『烈海王は異世界転生しても一向に構わんッッ』4巻
そんなわけで本家の分家みたいな『烈海王は異世界転生しても一向に構わんッッ』の方なんですが4巻出ました。出落ちの一発ネタじゃなかった。
タイトルが長いんでいい略し方教えて。
これがまた不思議なんですが、烈海王がファンタジー世界を無双してブチ壊すのでなく、むしろ逆に定番モンスターの特徴や強さを丁寧に味わって紹介する食レポ漫画になってきていて、こういうの富士見ファンタジア文庫で読んだなーとか懐かしい感じすらします。
スケルトンのような肉がないモンスターには叩き攻撃が有効という流れで、攻撃の効果に刺し・斬り・叩きで違いがあるGURPSを思い出して泣いちゃう。
で、TRPGとかやってた頃からずーっと刃牙は続いているというのがこれがまた。
よくある異世界もののファンタジー世界って、ファンタジー世界というよりゲームの世界だったりするんですが、本作は異世界の描き方がコンピューターゲーム的なシステムありきのファンタジーじゃなくてゆるっとしたテーブルトークRPG的なんですよね。

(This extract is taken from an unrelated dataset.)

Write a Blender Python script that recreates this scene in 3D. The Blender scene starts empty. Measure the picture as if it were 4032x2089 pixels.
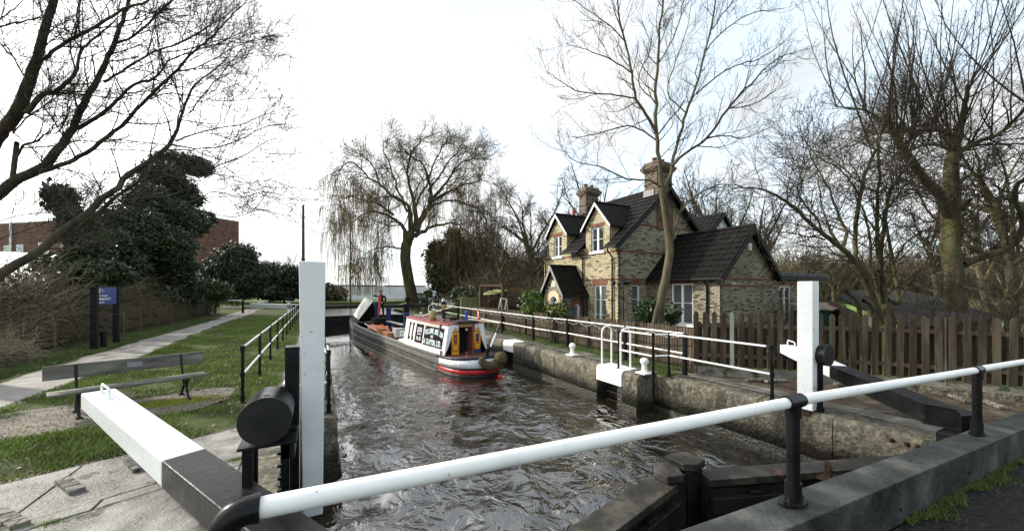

経験値でレベルが上がるとかステータスがどうとかいうゲーム的な設定を出してこないし。
小物の性悪ゴブリンがレギュラー化していい味出してるんですが、ずっと出てくるとなるとセリフのカタカナが読みにくいのはご愛嬌。烈と話してるうちに上手くなったことにしてカタコトやめてしまえばいいのに。
刃牙さんのトリケラトプス拳ってバカにされますけど、空手やってる人ならバカにしないです。
あれ抜塞の型にある山突きじゃねーかってむしろ膝を打つんですよ。
型やってるとなんの意味があるんだこの構えと思ってしまうもんですが、刃牙に出てくるなら面白いからやろうと思ってもらえる。
抜塞の型のポイントは山突きをビシッと決めることなので、その時トリケラトプスを思い浮かべてほしい。
自由落下中に戦闘というのは刃牙ネタというよりガンダムネタ。第7話『コアファイター脱出せよ』ですね。
人間のもがく力は結構すごくて、飛び降り自殺したあと後悔してジタバタして落下位置を変えて助かった人とか結構います。
『空手バカ異世界』で空手には棒もあるんだから棒とかも使えよと思っていたら烈海王が棒を出しくれたのでわが意を得たりですよ。
一発ネタで終わらない感じになってきたので、東洋ファンタジーと地続きの歴史を背負っている烈海王を西洋風ファンタジーに連れてきてどういうふうに着地するのかが見ものです。
あの世界にも東方や中東、南方にあたる文化があるのか、西洋風の文化しかないとしたらなぜなのか、などと考え出すと異世界転生もので深く突っ込まないことになってる部分に触れてしまって面白いかもしれません。
モンスターがネタ切れ起こしたら烈海王が剣闘士奴隷としてファンタジー世界定番の武器防具とかと戦うのもありかもしれませんね。
ファンタジーもののゲームだと槍と剣が攻撃力の大小だけだったり、皮の鎧と鋼の鎧の違いが硬さだけだったり、盾はでかいほど強いみたいなのがなんだかなあと……。武器や防具の優劣が『王家に伝わる』とか『勇者が使った』とか能書き勝負になっててなんでも鑑定団の骨董品かよというところに突っ込んでほしい。
ほとんど烈海王で学ぶファンタジー世界のお約束みたいになるけど。